The I/O controllers are as important as the selection of disk drives to a vSAN configuration. vSAN supports SAS, SATA, and SCSI adapters in either the pass-through or RAID 0 mode. vSAN supports multiple controllers per ESXi host.

  • Multi-Controller Configuration: Multiple controllers can improve performance and mitigate a controller or SSD failure to a smaller number of drives or vSAN disk groups.

  • Single-Controller Configuration: With a single controller, all disks are controlled by one device. The failure of a controller impacts all storage, including the boot media (if configured).

Controller queue depth is an important aspect of performance. All I/O controllers in the VMware vSAN Hardware Compatibility Guide have a minimum queue depth of 256. If you increase the queue depth to a value higher than 256, ensure that you consider the regular day-to-day operations in your environment.

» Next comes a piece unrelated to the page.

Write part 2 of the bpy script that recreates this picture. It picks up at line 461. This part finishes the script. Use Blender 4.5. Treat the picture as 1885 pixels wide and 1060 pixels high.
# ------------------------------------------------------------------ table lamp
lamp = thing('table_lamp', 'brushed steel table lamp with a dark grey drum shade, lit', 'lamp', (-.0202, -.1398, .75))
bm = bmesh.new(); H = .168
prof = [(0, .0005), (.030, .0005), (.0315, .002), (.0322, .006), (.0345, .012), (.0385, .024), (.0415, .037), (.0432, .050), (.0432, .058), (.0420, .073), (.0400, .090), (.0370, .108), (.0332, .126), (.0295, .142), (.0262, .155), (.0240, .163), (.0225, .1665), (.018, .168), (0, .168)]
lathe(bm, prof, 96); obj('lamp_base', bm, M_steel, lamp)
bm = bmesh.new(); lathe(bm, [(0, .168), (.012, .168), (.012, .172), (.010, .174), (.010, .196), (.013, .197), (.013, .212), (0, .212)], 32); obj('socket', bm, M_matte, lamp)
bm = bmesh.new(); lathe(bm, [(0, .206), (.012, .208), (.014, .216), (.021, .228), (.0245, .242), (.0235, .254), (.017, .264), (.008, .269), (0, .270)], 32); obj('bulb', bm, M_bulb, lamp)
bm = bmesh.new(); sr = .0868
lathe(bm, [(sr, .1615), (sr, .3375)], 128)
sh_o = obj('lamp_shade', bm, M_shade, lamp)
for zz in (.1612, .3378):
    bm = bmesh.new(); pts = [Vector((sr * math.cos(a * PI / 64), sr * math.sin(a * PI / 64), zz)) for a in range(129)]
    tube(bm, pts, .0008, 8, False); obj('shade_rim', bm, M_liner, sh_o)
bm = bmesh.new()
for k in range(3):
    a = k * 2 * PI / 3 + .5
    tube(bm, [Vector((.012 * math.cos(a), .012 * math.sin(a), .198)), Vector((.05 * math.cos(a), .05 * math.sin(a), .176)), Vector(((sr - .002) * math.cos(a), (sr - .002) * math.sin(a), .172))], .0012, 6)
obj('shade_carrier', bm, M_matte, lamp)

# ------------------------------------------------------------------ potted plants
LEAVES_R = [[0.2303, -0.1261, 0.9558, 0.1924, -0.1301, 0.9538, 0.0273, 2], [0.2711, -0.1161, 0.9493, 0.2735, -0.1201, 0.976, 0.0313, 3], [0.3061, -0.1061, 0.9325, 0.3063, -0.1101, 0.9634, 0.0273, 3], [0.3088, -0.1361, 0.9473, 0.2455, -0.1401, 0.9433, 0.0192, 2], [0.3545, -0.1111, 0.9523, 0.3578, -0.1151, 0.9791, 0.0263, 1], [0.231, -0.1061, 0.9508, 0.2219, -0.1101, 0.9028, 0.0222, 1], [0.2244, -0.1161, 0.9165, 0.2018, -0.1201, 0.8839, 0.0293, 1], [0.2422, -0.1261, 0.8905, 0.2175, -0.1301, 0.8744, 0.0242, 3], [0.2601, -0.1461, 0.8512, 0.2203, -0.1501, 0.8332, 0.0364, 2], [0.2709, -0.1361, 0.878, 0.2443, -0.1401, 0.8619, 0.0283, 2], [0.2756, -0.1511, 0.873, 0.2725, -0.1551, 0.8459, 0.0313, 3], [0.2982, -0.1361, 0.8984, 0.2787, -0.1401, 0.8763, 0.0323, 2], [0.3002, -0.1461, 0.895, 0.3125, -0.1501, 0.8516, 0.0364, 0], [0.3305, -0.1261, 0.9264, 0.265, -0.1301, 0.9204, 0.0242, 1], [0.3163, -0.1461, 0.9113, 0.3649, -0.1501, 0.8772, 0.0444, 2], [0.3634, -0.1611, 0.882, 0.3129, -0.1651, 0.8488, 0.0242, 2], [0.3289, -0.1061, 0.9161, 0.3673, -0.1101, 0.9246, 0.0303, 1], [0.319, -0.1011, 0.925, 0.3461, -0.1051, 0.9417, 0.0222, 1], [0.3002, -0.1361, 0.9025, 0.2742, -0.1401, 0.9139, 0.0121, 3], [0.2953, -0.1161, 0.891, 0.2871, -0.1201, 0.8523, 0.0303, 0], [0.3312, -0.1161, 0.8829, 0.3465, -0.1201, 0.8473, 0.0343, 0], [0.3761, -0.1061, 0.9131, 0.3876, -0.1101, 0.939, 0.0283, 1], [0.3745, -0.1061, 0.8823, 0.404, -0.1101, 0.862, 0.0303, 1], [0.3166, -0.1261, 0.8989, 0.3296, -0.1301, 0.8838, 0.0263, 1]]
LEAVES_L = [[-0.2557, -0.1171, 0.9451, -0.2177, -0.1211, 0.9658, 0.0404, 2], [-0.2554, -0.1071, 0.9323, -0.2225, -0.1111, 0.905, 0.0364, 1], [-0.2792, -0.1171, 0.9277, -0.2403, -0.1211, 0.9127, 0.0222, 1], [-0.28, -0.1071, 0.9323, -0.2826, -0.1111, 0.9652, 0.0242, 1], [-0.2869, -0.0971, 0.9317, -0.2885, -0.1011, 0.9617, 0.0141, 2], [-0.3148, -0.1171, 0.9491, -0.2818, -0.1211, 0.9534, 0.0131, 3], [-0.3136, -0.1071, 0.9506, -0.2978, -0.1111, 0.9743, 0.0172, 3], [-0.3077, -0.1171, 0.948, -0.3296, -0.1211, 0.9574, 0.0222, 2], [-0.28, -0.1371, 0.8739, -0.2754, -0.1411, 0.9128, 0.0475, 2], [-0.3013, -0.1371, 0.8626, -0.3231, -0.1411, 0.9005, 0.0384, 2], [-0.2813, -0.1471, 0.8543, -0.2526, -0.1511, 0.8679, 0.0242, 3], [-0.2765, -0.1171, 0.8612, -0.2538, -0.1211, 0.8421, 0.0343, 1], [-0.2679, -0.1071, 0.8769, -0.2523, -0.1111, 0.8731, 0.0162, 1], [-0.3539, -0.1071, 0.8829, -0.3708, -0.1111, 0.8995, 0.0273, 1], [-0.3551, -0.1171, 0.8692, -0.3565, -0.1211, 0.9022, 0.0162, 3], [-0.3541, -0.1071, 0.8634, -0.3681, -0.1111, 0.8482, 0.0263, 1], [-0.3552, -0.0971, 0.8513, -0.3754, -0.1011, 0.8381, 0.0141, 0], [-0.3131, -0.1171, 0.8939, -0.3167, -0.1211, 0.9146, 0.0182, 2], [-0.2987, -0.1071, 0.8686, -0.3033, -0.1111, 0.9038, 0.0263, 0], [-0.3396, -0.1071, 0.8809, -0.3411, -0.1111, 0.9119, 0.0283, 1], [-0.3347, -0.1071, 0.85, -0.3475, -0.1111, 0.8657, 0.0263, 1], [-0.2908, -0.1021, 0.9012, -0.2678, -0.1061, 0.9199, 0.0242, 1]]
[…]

Examples of events that require higher queue depth are as follows:

  • VM deployment operations

  • Re-sync I/O activity as a result of automatic or manual fault remediation.

Table 2. Recommended Physical Storage Design

Design Recommendation

Design Justification

Design Implication

Use all-flash vSAN in all clusters.

  • Provides best performance with low latency.

  • When using all-flash vSAN, you can enable de-duplication and compression that saves space on the datastores.

Flash storage may cost more than traditional magnetic disks.

For the management cluster, provide a vSAN configuration with at least 6 TB of usable space.

Provides all the required space for this solution while allowing the deployment of additional monitoring and management components in the management cluster.

On day 1, more space is required.

For the edge cluster, provide a vSAN configuration with at least 500 GB of usable space.

Provides required storage to run NSX Edge Nodes.

None

For the compute clusters, size the vSAN datastore according to the current workloads plus 5 years of expected growth.

Ensures that the storage solution is not required to be upgraded that can cause downtime to workloads.

On day 1, more space is required.

Note:

This design uses vSAN. Any supported storage solution can be used as long as it meets the characteristics of this storage design. For best practices, see the vendor documentation.